The report further states that platform work in ride-hailing and food delivery is dominated by men while women are much more visible in the “feminised” sectors of beauty, care and domestic work. A report by the International Labour Organisation, based on a survey of platform workers in 2019 and 2020, found that in 12 countries only nine per cent of delivery riders and five per cent of ride-hailing drivers are women.
The report found that as a result of the ‘masculinisation’ of driving and delivery roles, women are more likely to perform domestic work within a client’s home – removing them from the relative safety of public spaces. “Every time they enter a client’s home they’re wondering: ‘Is this person going to be good or bad?,’” said Anjali Krishan.

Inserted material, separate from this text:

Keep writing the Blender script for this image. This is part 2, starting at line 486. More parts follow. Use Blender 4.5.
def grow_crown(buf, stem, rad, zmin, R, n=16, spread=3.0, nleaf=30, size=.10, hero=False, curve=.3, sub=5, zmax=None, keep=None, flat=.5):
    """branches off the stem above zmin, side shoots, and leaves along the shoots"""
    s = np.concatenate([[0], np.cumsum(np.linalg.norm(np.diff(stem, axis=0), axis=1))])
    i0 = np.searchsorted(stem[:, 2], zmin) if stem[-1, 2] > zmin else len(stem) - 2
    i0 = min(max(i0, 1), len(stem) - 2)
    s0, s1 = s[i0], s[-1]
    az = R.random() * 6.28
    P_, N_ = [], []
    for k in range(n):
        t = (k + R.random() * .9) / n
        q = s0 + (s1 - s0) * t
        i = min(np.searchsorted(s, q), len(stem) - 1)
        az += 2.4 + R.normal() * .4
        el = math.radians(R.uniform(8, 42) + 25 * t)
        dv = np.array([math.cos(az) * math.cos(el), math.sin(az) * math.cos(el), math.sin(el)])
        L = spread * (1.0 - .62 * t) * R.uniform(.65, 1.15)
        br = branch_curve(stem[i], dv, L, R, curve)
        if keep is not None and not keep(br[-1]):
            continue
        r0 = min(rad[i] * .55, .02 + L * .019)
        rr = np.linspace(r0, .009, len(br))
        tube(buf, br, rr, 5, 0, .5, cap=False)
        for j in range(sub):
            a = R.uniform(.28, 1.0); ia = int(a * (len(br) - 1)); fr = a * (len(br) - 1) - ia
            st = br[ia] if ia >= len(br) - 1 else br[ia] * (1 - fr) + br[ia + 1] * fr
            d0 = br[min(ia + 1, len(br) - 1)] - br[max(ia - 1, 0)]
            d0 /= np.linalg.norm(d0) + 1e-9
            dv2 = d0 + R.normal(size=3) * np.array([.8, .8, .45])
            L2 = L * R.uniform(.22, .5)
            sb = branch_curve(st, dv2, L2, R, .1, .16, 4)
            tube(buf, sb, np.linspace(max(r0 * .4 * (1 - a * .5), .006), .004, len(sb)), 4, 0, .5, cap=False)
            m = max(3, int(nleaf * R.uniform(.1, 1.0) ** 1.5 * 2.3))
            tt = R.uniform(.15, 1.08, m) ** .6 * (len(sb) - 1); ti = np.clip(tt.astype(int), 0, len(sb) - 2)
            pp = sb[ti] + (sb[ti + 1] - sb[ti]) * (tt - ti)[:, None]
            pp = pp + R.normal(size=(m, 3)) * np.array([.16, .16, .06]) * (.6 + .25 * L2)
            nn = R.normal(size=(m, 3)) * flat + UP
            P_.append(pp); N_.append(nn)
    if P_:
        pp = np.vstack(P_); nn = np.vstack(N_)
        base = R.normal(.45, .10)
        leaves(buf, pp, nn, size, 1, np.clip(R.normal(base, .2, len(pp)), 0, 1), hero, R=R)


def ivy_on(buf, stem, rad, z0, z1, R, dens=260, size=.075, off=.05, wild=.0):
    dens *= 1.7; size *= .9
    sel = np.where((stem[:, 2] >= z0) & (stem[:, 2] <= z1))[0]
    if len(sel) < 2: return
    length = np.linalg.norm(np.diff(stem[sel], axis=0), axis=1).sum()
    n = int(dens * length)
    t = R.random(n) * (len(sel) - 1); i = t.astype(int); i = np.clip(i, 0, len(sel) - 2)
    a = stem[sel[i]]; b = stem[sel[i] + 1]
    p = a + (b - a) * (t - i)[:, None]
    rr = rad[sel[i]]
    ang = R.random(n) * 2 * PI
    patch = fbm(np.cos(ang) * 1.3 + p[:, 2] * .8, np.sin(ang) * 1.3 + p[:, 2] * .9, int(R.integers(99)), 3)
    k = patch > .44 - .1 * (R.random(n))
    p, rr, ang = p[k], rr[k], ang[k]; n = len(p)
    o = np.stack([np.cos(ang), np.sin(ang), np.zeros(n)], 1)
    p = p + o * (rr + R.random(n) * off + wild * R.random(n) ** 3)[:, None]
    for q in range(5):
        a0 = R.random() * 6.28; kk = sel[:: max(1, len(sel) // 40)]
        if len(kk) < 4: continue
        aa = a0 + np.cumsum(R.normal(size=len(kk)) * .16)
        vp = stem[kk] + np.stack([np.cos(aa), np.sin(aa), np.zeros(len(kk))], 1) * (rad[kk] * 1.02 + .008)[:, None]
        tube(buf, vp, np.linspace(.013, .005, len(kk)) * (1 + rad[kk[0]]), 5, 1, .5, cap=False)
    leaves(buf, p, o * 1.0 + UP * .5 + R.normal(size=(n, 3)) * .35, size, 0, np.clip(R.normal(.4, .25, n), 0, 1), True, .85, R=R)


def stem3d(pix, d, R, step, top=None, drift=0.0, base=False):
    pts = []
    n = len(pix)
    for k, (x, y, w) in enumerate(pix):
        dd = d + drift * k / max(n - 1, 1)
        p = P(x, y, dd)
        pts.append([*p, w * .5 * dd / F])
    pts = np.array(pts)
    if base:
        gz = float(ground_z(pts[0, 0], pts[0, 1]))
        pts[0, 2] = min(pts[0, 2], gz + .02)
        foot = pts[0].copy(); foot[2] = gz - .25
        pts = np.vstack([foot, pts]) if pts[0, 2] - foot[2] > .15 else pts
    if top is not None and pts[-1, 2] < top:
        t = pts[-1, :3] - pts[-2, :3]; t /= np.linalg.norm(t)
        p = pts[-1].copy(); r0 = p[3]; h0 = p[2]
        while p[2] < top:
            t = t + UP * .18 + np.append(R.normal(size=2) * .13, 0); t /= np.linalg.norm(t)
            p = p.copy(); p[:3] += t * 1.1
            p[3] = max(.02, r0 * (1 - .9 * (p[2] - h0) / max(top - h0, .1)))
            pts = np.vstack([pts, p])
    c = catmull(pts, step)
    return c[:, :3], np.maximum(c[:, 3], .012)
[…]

Krishan cites the example of a worker in India performing a beauty treatment at a client’s home, only to then be asked to stay and cook – a scenario she describes as very common.
“When workers are asked to do extra work that aren’t included in the official service, they can’t say no as clients have a lot more voice on the platform, and it means workers get drawn into extra or possibly unpaid work,” adds Dattani.
Growth of digital-powered protests
Meanwhile, commentators say the success of the female gig workers’ strike could lead to further strikes and protests being organised via digital means, such as through social media, which is a new and potentially powerful way for marginalised groups of workers globally to organise, protest and strike against poor and unsafe working and employment conditions.
The Business & Human Rights Resource Centre, which campaigns globally to advance human rights in business and eradicate abuse, said: “The digital strike represents a pivotal moment for India’s labour movement, where traditional union tactics meet modern technology-enabled protest methods.”
Meanwhile, writing for the Thred news website, which focuses on social change issues facing young people globally, Sahil Pradhan said: “As the gig economy grows, the success of this strike could set an important precedent for worker protections and rights in the digital age, potentially influencing similar movements globally.
“The protest has already garnered attention from labour rights organisations worldwide, highlighting the universal nature of these challenges in the digital economy era.”
In fact, the success of the strike appears to have encouraged the GIPSWU to arrange further industrial action via digital means among its female gig worker members in India.
Selvi M, vice president of GIPSWU, told The New Indian Express: “They [the online platforms] also know we are vulnerable, need these jobs to run our families and don’t have the clout to make a fuss even if our dignity is ripped apart. We are striking today, but we intend to organise more strikes regularly.
“The onus is on the government to get platform companies to treat us right.”